An air conditioner according to claim 1, wherein said frame comprises an intermediate platform (50) for separating said evaporator (10) and said condenser (30), an upper platform (70) formed over the upper part of said evaporator (10), a lower platform (80) formed under the lower part of said condenser (30), a rail (53) formed in each platform (50, 70, 80) for guiding movement of said screen (100, 200), and a groove (54) formed in each platform (50, 70, 80) for restricting the movement of said evaporator (10) and said condenser (30).
An air conditioner according to claim 1 or 2, wherein said screen members (100, 200) comprise an upper screen member (100) arranged movably back and forth between the front face of said evaporator (10) and the rear face thereof and a lower screen member (200) arranged movably back and forth between the front face of said condenser (30) and the rear face thereof.

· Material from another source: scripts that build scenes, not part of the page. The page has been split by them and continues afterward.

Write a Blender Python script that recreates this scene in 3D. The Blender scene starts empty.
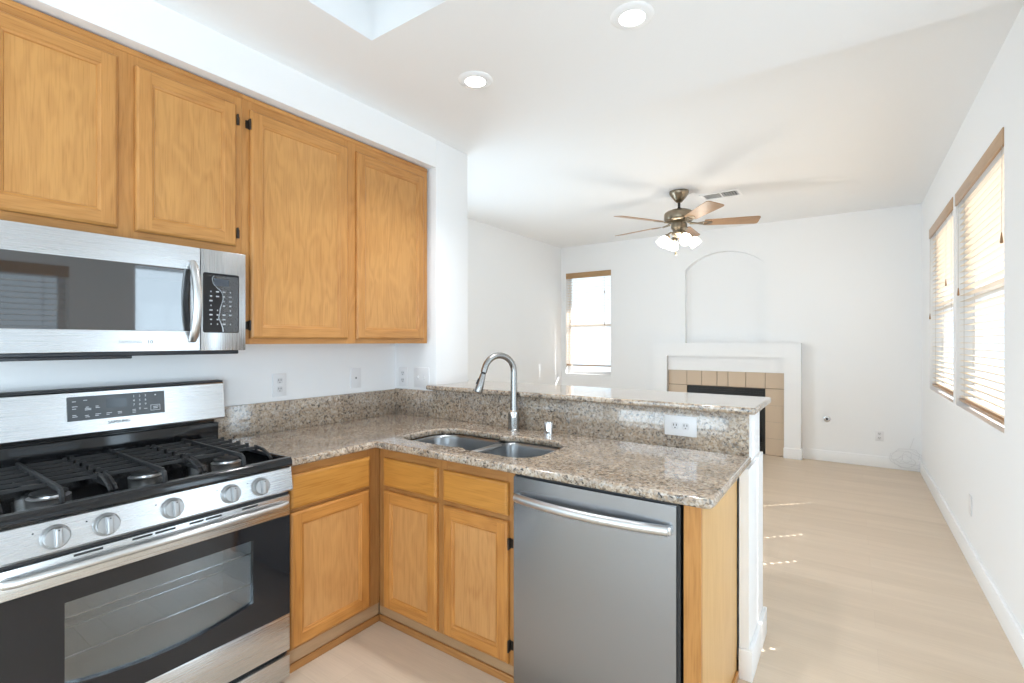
import bpy, bmesh, math, random
from mathutils import Vector, Matrix
random.seed(7)
SC = bpy.context.scene
COL = SC.collection
PI = math.pi

# ------------------------------------------------------------------ camera, light, exposure
cam_d = bpy.data.cameras.new('camera')
cam_d.sensor_width = 36.0
cam_d.lens = 489.6 / 1024 * 36.0
cam_d.clip_start = 0.05
cam = bpy.data.objects.new('camera', cam_d)
COL.objects.link(cam)
cam.location = (2.6007, 0.0, 1.41)
cam.rotation_euler = (PI / 2, 0, math.atan2(339, 489.6))
SC.camera = cam

W = bpy.data.worlds.new('daylight')
SC.world = W
W.use_nodes = True
bg = W.node_tree.nodes['Background']
bg.inputs['Color'].default_value = (0.71, 0.87, 1.0, 1)
bg.inputs['Strength'].default_value = 0.85

sun_d = bpy.data.lights.new('sun', 'SUN')
sun_d.energy = 7.0
sun_d.angle = math.radians(0.25)
sun_d.color = (1.0, 0.985, 0.96)
sun = bpy.data.objects.new('sun', sun_d)
COL.objects.link(sun)
sun.location = (8, 10, 8)
SUN_E = math.radians(37.8)
sun.rotation_euler = Vector((-0.7071 * math.cos(SUN_E), -0.7071 * math.cos(SUN_E), -math.sin(SUN_E))).to_track_quat('-Z', 'Y').to_euler()

vs = SC.view_settings
vs.view_transform = 'Standard'
vs.look = 'None'
vs.gamma = 1.0
vs.use_curve_mapping = False
vs.exposure = 1.0
SC.display_settings.display_device = 'sRGB'
SC.cycles.max_bounces = 14
SC.cycles.diffuse_bounces = 8
SC.cycles.glossy_bounces = 6
SC.cycles.transmission_bounces = 8
SC.cycles.transparent_max_bounces = 24
SC.cycles.sample_clamp_indirect = 6.0
SC.cycles.caustics_reflective = False
SC.cycles.caustics_refractive = False
SC.cycles.use_denoising = True


# added fill lamps behind unseen glazing: rear window, right-wall doors, door past the stub wall


def daylight(loc, rot, sx, sy, watts):
    d = bpy.data.lights.new('added_daylight', 'AREA')
    d.shape = 'RECTANGLE'; d.size = sx; d.size_y = sy
    d.energy = watts; d.color = (0.69, 0.86, 1.0)
    o = bpy.data.objects.new('added_daylight', d)
    COL.objects.link(o); o.location = loc; o.rotation_euler = rot


daylight((1.6, -2.79, 1.15), (PI / 2, 0, 0), 2.5, 1.15, 26.0)
daylight((3.42, -1.05, 0.94), (PI / 2, 0, PI / 2), 1.5, 1.75, 40.0)
daylight((3.42, 1.85, 1.06), (PI / 2, 0, PI / 2), 0.46, 2.0, 6.0)
daylight((-1.40, 3.62, 1.06), (PI / 2, 0, -PI / 2), 1.3, 2.0, 24.0)


def portal(loc, rot, sx, sy):
    d = bpy.data.lights.new('window_portal', 'AREA')
    d.shape = 'RECTANGLE'; d.size = sx; d.size_y = sy
    d.cycles.is_portal = True
    o = bpy.data.objects.new('window_portal', d)
    COL.objects.link(o); o.location = loc; o.rotation_euler = rot

# ------------------------------------------------------------------ materials


def nt(name):
    m = bpy.data.materials.new(name)
    m.use_nodes = True
    t = m.node_tree
    return m, t, t.nodes['Principled BSDF']


def plain(name, col, rough=0.5, metal=0.0, **kw):
    m, t, b = nt(name)
    b.inputs['Base Color'].default_value = (*col, 1)
    b.inputs['Roughness'].default_value = rough
    b.inputs['Metallic'].default_value = metal
    for k, v in kw.items():
        b.inputs[k.replace('_', ' ')].default_value = v
    return m


def ramp(t, stops, interp='LINEAR'):
    n = t.nodes.new('ShaderNodeValToRGB')
    cr = n.color_ramp
    cr.interpolation = interp
    while len(cr.elements) < len(stops):
        cr.elements.new(0.5)
    for e, (p, c) in zip(cr.elements, stops):
        e.position = p
        e.color = (*c, 1) if len(c) == 3 else c
    return n


def coords(t, scale, rnd=True):
    tc = t.nodes.new('ShaderNodeTexCoord')
    mp = t.nodes.new('ShaderNodeMapping')
    mp.inputs['Scale'].default_value = scale
    if rnd:
        oi = t.nodes.new('ShaderNodeObjectInfo')
        mul = t.nodes.new('ShaderNodeMath'); mul.operation = 'MULTIPLY'; mul.inputs[1].default_value = 17.0
        t.links.new(oi.outputs['Random'], mul.inputs[0])
        add = t.nodes.new('ShaderNodeVectorMath'); add.operation = 'ADD'
        t.links.new(tc.outputs['Object'], add.inputs[0])
        t.links.new(mul.outputs[0], add.inputs[1])
        t.links.new(add.outputs[0], mp.inputs['Vector'])
    else:
        t.links.new(tc.outputs['Object'], mp.inputs['Vector'])
    return mp


def noise(t, vec, scale, detail=3.0, rough=0.5, dist=0.0):
    n = t.nodes.new('ShaderNodeTexNoise')
    n.inputs['Scale'].default_value = scale
    n.inputs['Detail'].default_value = detail
    n.inputs['Roughness'].default_value = rough
    n.inputs['Distortion'].default_value = dist
    t.links.new(vec, n.inputs['Vector'])
    return n


def mth(t, op, a, b=None):
    n = t.nodes.new('ShaderNodeMath'); n.operation = op
    for i, v in enumerate((a, b)):
        if v is None: continue
        if isinstance(v, (int, float)): n.inputs[i].default_value = v
        else: t.links.new(v, n.inputs[i])
    return n.outputs[0]


def mix(t, fac, a, b, mode='MIX'):
    n = t.nodes.new('ShaderNodeMix'); n.data_type = 'RGBA'; n.blend_type = mode
    for s, v in ((n.inputs['Factor'], fac), (n.inputs['A'], a), (n.inputs['B'], b)):
        if isinstance(v, (int, float)): s.default_value = v
        elif isinstance(v, tuple): s.default_value = (*v, 1)
        else: t.links.new(v, s)
    return n.outputs['Result']


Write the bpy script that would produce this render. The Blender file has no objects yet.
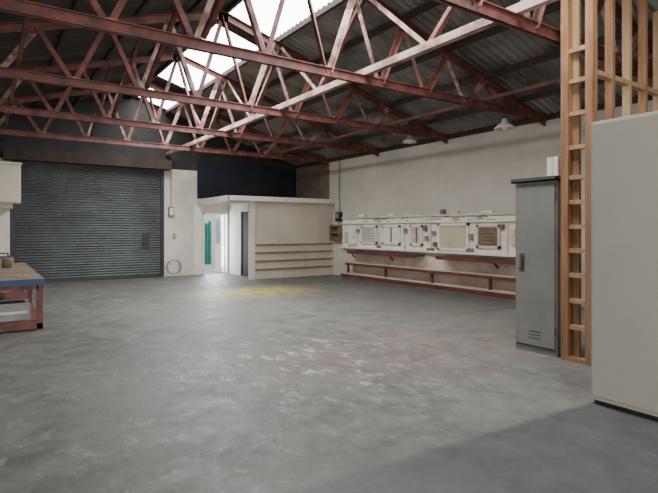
import bpy, math, random
from mathutils import Vector, Matrix
random.seed(4)

# ---------------------------------------------------------------- materials
def mat(name, c1, c2=None, scale=3.0, rough=0.7, metal=0.0, bump=0.0, stretch=(1,1,1), lo=0.35, hi=0.65, detail=6, grime=0.0):
    m = bpy.data.materials.new(name); m.use_nodes = True
    nt = m.node_tree; b = nt.nodes['Principled BSDF']
    b.inputs['Roughness'].default_value = rough
    b.inputs['Metallic'].default_value = metal
    if c2 is None:
        c2 = tuple(x*0.82 for x in c1)
    tc = nt.nodes.new('ShaderNodeTexCoord'); mp = nt.nodes.new('ShaderNodeMapping')
    mp.inputs['Scale'].default_value = stretch
    nz = nt.nodes.new('ShaderNodeTexNoise'); nz.inputs['Scale'].default_value = scale
    nz.inputs['Detail'].default_value = detail; nz.inputs['Roughness'].default_value = 0.62
    rp = nt.nodes.new('ShaderNodeValToRGB')
    rp.color_ramp.elements[0].position = lo; rp.color_ramp.elements[1].position = hi
    rp.color_ramp.elements[0].color = (*c2, 1); rp.color_ramp.elements[1].color = (*c1, 1)
    L = nt.links
    L.new(tc.outputs['Object'], mp.inputs['Vector']); L.new(mp.outputs[0], nz.inputs['Vector'])
    L.new(nz.outputs['Fac'], rp.inputs['Fac'])
    out = rp.outputs['Color']
    if grime:      # patchy dirt
        mp2 = nt.nodes.new('ShaderNodeMapping'); mp2.inputs['Scale'].default_value = (1.2,1.2,.8)
        n2 = nt.nodes.new('ShaderNodeTexNoise'); n2.inputs['Scale'].default_value = 1.3; n2.inputs['Detail'].default_value = 9; n2.inputs['Roughness'].default_value = .72
        mr = nt.nodes.new('ShaderNodeMapRange'); mr.inputs[1].default_value=.48; mr.inputs[2].default_value=.75; mr.inputs[3].default_value=0; mr.inputs[4].default_value=grime
        mx = nt.nodes.new('ShaderNodeMix'); mx.data_type='RGBA'
        L.new(tc.outputs['Object'], mp2.inputs['Vector']); L.new(mp2.outputs[0], n2.inputs['Vector']); L.new(n2.outputs['Fac'], mr.inputs[0])
        L.new(mr.outputs[0], mx.inputs[0]); L.new(out, mx.inputs[6]); mx.inputs[7].default_value=(c2[0]*.42,c2[1]*.38,c2[2]*.33,1)
        out = mx.outputs[2]
    L.new(out, b.inputs['Base Color'])
    if bump:
        bp = nt.nodes.new('ShaderNodeBump'); bp.inputs['Strength'].default_value = bump
        bp.inputs['Distance'].default_value = 0.02
        L.new(nz.outputs['Fac'], bp.inputs['Height']); L.new(bp.outputs[0], b.inputs['Normal'])
    return m

def emis(name, c, s):
    m = bpy.data.materials.new(name); m.use_nodes = True
    b = m.node_tree.nodes['Principled BSDF']
    b.inputs['Base Color'].default_value = (0.8,0.8,0.8,1)
    b.inputs['Emission Color'].default_value = (*c,1); b.inputs['Emission Strength'].default_value = s
    return m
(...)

An air conditioner according to claim 3, wherein said upper screen member (100) and said lower screen member (200) respectively comprise a screen (101), a pair of vertical rods (102) for fixing respectively both vertical ends of said screen (101), a pair of horizontal flexible rods (103) encompassing respectively upper and lower horizontal portions of said screen (101), a plurality of supporting rods (104) disposed in said screen (101) for reinforcing said screen (101), and a plurality of actuators (95) connected to said control means (90) for moving respectively said screen members (100, 200) between the front face of said evaporator (10) and the rear face thereof and between the front face of said condenser (30) and the rear face thereof.
An air conditioner according to claim 4, wherein a travelling member in said control means (90) comprises an upper travelling shaft (96) connected to said evaporator (10), a lower travelling shaft (97) connected to said condenser (30), and a stepping motor (91) for operating simultaneously said upper travelling shaft (96) and said lower travelling shaft (97) in a reverse manner.
An air conditioner according to any of the preceding claims, wherein a swing member in said control means (90) comprises an upper swing shaft (96) disposed at an end of said evaporator (10), a lower swing shaft (97) disposed at an end of said condenser (30), and a stepping motor (95) for operating simultaneously said upper swing shaft (96) and said lower swing shaft (97) in a reverse manner.
An air conditioner according to claim 1, wherein said upper screen (100) is disposed adjacent the rear face of said evaporator (10), and said lower screen (200) is disposed adjacent the front face of said condenser (30) when in a cooling mode, while said upper screen (100) is disposed adjacent the front face of said evaporator (10), and said lower screen (200) is disposed adjacent the rear face of said condenser (30) when in a heating mode.